**Rows**

○ ○ ○ ○ ○ ○ ○

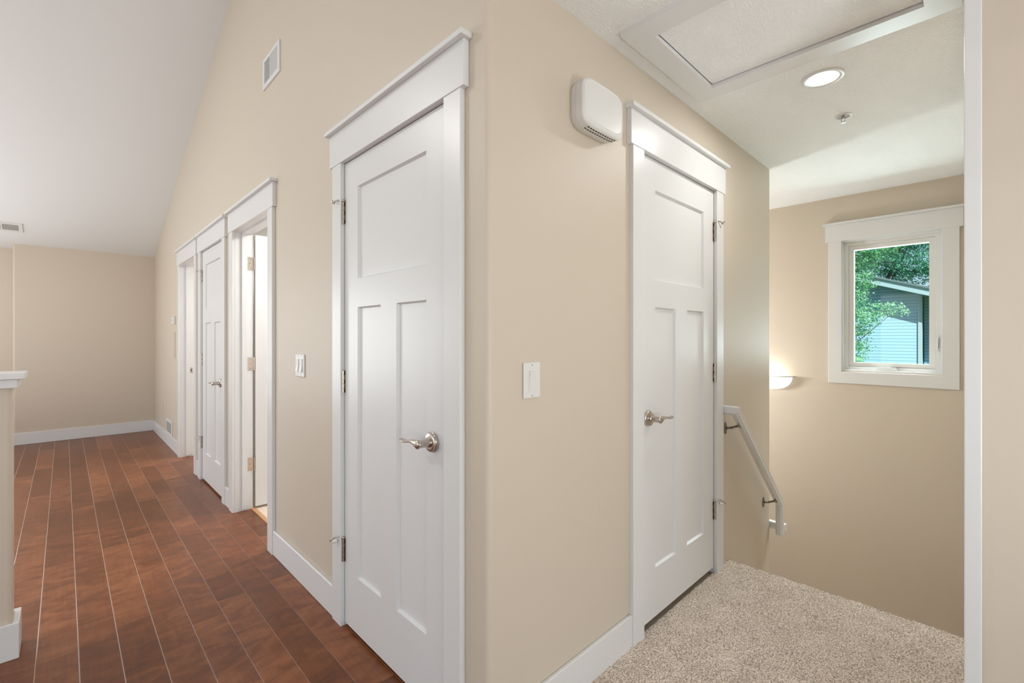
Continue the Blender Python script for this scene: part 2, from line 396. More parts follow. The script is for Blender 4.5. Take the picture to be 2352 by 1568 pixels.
# rounded outer corner
arc = [(XA+RB-RB*math.cos(t), YB+RB-RB*math.sin(t)) for t in [PI/2*k/8 for k in range(9)]]
poly = arc + [(XA+WT, YB), (XA+WT, YB+RB)]
prism(bm, poly, lambda a, b, t: (a, b, t*3.95))
structure('wall_left', bm, M['wall'], 'tall beige wall with four white doors beside the hardwood floor')
bm = bmesh.new()
DB = (1.731, 2.478)
strips(bm, FB, [(DB[0]-.004, DB[1]+.004, 0, ZB+.004)], XA+WT, 3.39, -3.2, lambda u: ZC)
box(bm, XA+.02, 3.39, YB+.0005, YB+WT, ZC, 3.95)
structure('wall_middle', bm, M['wall'], 'beige wall with the single closet door beside the carpet')
bm = bmesh.new(); box(bm, 3.39-WT, 3.39, YB+WT, 5.2, -3.2, ZC); structure('wall_stair_inner', bm, M['wall'], 'beige wall hidden behind the stair corner')
# end wall of the great room with its shallow jog
bm = bmesh.new(); box(bm, -.43, XA, YD, YD+.3, 0, 2.36)
bmesh.ops.bevel(bm, geom=[e for e in bm.edges if all(abs(v.co.x+.43) < 1e-4 and abs(v.co.y-YD) < 1e-4 for v in e.verts)], offset=.02, segments=4, affect='EDGES', profile=.5)
strips(bm, Fr('y', 8.03), [(-3.75, -1.15, .2, 2.2)], -4.6, -.43, 0, lambda u: 2.36, 0, -.27)
quad(bm, [(-.43, YD, 2.36), (XA, YD, 2.36), (XA, YD+.3, 2.25), (-.43, YD+.3, 2.25)])
structure('wall_far', bm, M['wall'], 'far beige end wall of the great room')
# window wall
WY0, WY1, WZ0, WZ1 = .205, .796, 1.0, 2.030
bm = bmesh.new(); strips(bm, FE, [(WY0, WY1, WZ0, WZ1)], -.1, 5.2, -3.2, lambda u: ZC, 0, -.16)
structure('wall_window', bm, M['wall'], 'beige stairwell wall holding the window and the lamp')
# right partition (its near end faces the camera)
bm = bmesh.new(); box(bm, 1.705, 1.82, -3.5, .034, 0, ZC); box(bm, 1.82, XE, -.08, .034, -3.2, ZC)
structure('wall_right', bm, M['wall'], 'beige wall end cutting off the right edge of the view')
bm = bmesh.new(); box(bm, 1.688, 1.715, .0035, .0365, 0, ZC-.001)
bevel(bm, .002)
structure('trim_2', bm, M['white'], 'white vertical corner trim on the right wall end')
# unseen shell
bm = bmesh.new()
box(bm, -4.8, 1.82, -3.7, -3.5, 2.35, 2.7); box(bm, -4.8, -3.6, -3.7, -3.5, 0, 2.4); box(bm, .4, 1.82, -3.7, -3.5, 0, 2.4); box(bm, -3.6, .4, -3.7, -3.5, 0, .35)
structure('wall_back', bm, M['wall'], 'beige wall behind the camera with wide window openings')
bm = bmesh.new()
Fl = Fr('x', -4.6)
strips(bm, Fr('x', -4.6), [(-2.6, -.4, .6, 2.25), (.2, 6.3, .7, 2.9)], -3.5, 2.2, 0, VZ, 0, .2)
strips(bm, Fr('x', -4.6), [(-2.6, 2.2, .7, 2.9), (2.2, 6.3, .7, 2.9)], 2.2, 8.3, 0, VZ, 0, .2)
structure('wall_side', bm, M['wall'], 'beige side wall of the great room outside the view')
bm = bmesh.new(); box(bm, XA-.01, XA+.1, -3.5, YB, ZC+.001, 3.95); structure('wall_bulkhead', bm, M['wall'], 'beige bulkhead above the flat hall ceiling')
# side rooms
bm = bmesh.new()
box(bm, 3.2, 3.27, YB+WT, 8.3, 0, ZC)
for y in (2.2, 4.5, 5.0): box(bm, XA+WT, 3.2, y, y+.07, 0, ZC)
box(bm, XA+WT, 3.2, 8.0, 8.1, 0, ZC)
structure('wall_side_room', bm, M['room_white'], 'pale walls of the rooms behind the open doors')

# ------------------------------------------------------------------ ceilings
bm = bmesh.new(); box(bm, XA, 4.62, -3.5, YB, ZC, ZC+.12); box(bm, 3.27, 4.62, YB, 5.3, ZC, ZC+.12)
structure('ceiling', bm, M['ceiling'], 'flat white textured ceiling over the hall and stairs')
bm = bmesh.new(); box(bm, XA+WT+.001, 3.27, YB+WT, 8.3, ZC, ZC+.1)
structure('ceiling.001', bm, M['room_white'], 'white ceiling of the side rooms')
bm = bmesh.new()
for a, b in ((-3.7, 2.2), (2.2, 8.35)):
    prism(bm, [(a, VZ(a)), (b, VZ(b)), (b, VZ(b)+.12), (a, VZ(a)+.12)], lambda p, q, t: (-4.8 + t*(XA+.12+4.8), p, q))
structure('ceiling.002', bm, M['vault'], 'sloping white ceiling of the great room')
bm = bmesh.new(); box(bm, -7.2, -4.7, -5, 9, 2.95, 3.05); box(bm, -5, 3, -6.2, -3.6, 2.7, 2.8)  # unseen overhangs added to keep direct sun out of the room
structure('window_shade_slabs', bm, M['white'], 'unseen slabs added to shade the great room windows outside')

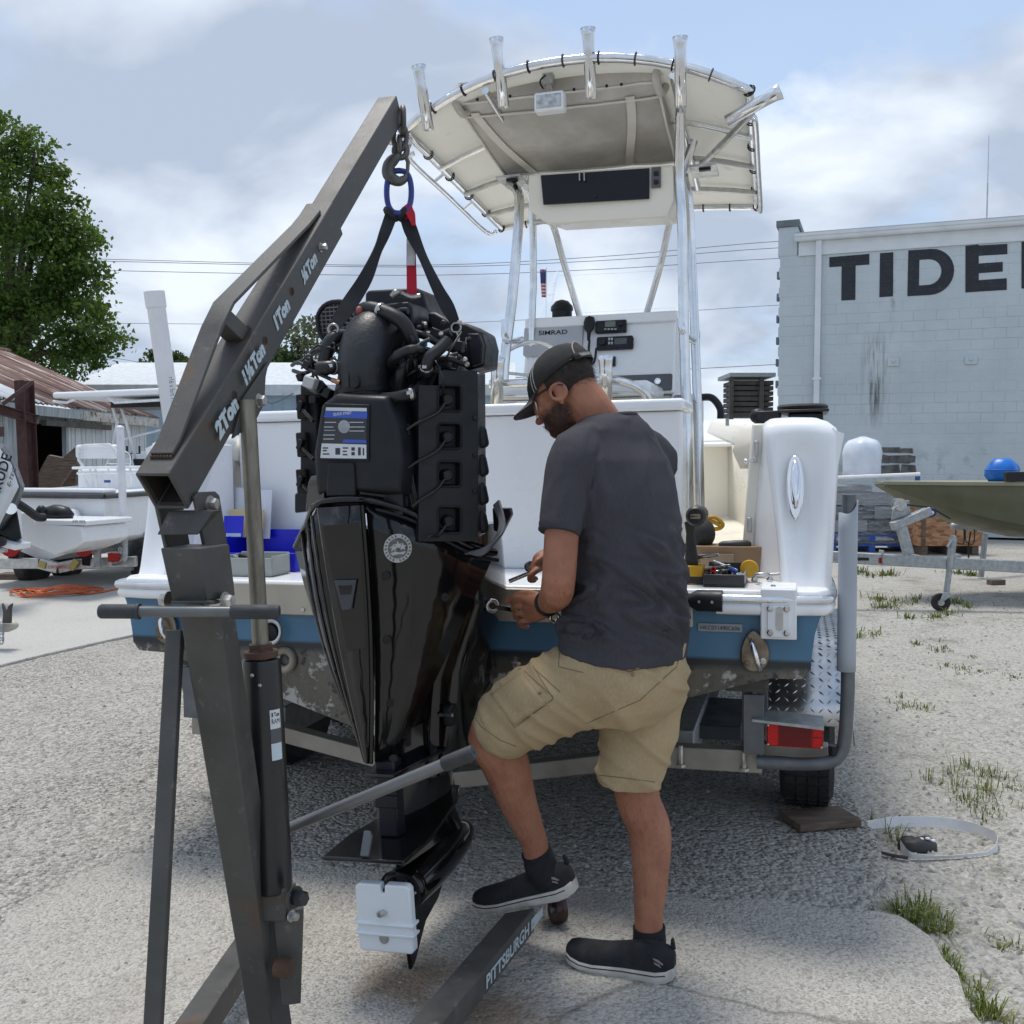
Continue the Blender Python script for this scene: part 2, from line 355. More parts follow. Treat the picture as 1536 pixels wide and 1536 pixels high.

○ ○ ○ ○ ○ ○ ○

**Objective**
Pictures excluded, copy exactly the lines running from the one with "structure('ceiling.002', bm, M['vault'], 'sloping" through the last line of the material.

**Expected answer**
structure('ceiling.002', bm, M['vault'], 'sloping white ceiling of the great room')
bm = bmesh.new(); box(bm, -7.2, -4.7, -5, 9, 2.95, 3.05); box(bm, -5, 3, -6.2, -3.6, 2.7, 2.8)  # unseen overhangs added to keep direct sun out of the room
structure('window_shade_slabs', bm, M['white'], 'unseen slabs added to shade the great room windows outside')

Continue the Blender Python script for this scene: part 2, from line 355. More parts follow. Treat the picture as 1536 pixels wide and 1536 pixels high.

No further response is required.